Villagers forced to work as unpaid laborers on road repairs in Ye Township

September 24, 2008

HURFOM :

Inhabitants of the area around Toe-Tat-Ywa-Thit and Yin Ye villages, Ye Township, southern Mon State, are being forced to work as unpaid laborers on road repairs, report local sources. The forced labor began on September 17th, on the orders of Khaw Zar Sub-township People’s Development Council (PDC) chairman U Kyaw Moe and Kya Zay Ya, officer of Infantry Battalion No. 31.Villagers report that the sudden demand for labor to fix the thirty-two kilometer long road, which connects Ye Town with Khaw Zar Sub-township and was damaged by rainfall during the rainy season, has been triggered by an upcoming visit from an important official from Moulmein, Mon State‘s capital. “My village headmen warned us that we must finish repairing the road before the V.I.P trip from Moulmein,” said a source in Yin Ye.

Each household is responsible for fixing six square meters of road. If people do not participate in the road construction work, they have to pay a 10,000 kyat fine to the Army. “At lease one person per households must come and work or give the village PDC money to hire other laborers,” said a source.

According to Daw Nu Thar, a resident of Toe-Tat-Ywa-Thit, every household as opted to work instead of pay the fine. Toe-Tat-Ywa-Thit and Yin Ye villages are home to two hundred and four hundred households, respectively. HURFOM sources estimate that ninety households from Toe-Tat-Ywa-Thit and one hundred and twenty from Yin Ye village already provided their duty.

“We have had to dig soil, carry it in baskets to the road where it is used to build the road; people must go to work. If not we have to hire someone to go on behalf of us. We are not paid for our work and times, and we have to bring our own materials and food,” Daw Nu Thar said.

Owners of bullock carts in Yin Ye have also been forced to transport workers to the work sites or to a nearby stream, from which villagers must gather stones and sand. “We have to be at the work site from nine am until five pm, working or providing transportation for villagers gathering stones and sand. It is easy to grab the sand, which is available in the stream near the village. But it takes a long time to collect stones because they’re only available at the top of the stream, which is just under two kilometers from the village,” said Nai Cho, 45, a bullock cart owner from Yin Ye.

“A person who get to work site late may be punished and forced to work another day,” said a source from Toe-Tat-Twa-Thit.
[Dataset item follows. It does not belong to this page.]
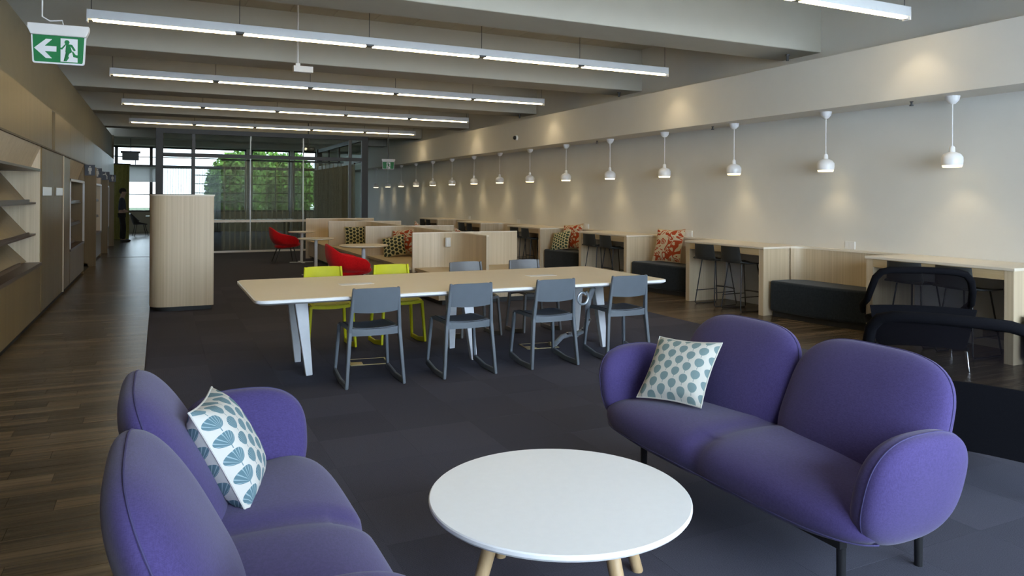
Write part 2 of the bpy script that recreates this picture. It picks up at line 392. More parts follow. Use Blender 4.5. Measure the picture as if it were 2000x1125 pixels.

Each household has to finish their section of road, which villagers report usually takes two and a half days.

The unpaid labor violates the International Labor Organization’s Convention on Forced Labor, to which Burma is a signatory. It is also having economic consequences for villagers, as it is keeping them from their fields during a crucial harvest period. “I have a lot of my own work to do during these days. I am a betel nut farmer, and this month is very important for me to produce betel nuts. Most nuts are ripe and it is the time to pick them, but I am forced to work here and I don’t think my wife can finish all the work on the plantation alone,” said Nai Nyein, 32, a resident of Yin Ye. Failure to pick the betel nuts in time means they will become over ripe, fetching a lower market price.

Nai Nyein added that, three months ago, his spouse, Ma Maw, 30, was forced to work as an unpaid laborer making repairs to the village’s entry road. Her experience, as well as the more recent demand for unpaid labor, is not an isolated incident. IB No. 31 is notorious for human rights violations, and HUFROM has documented a variety of other instances of forced labor and land confiscation.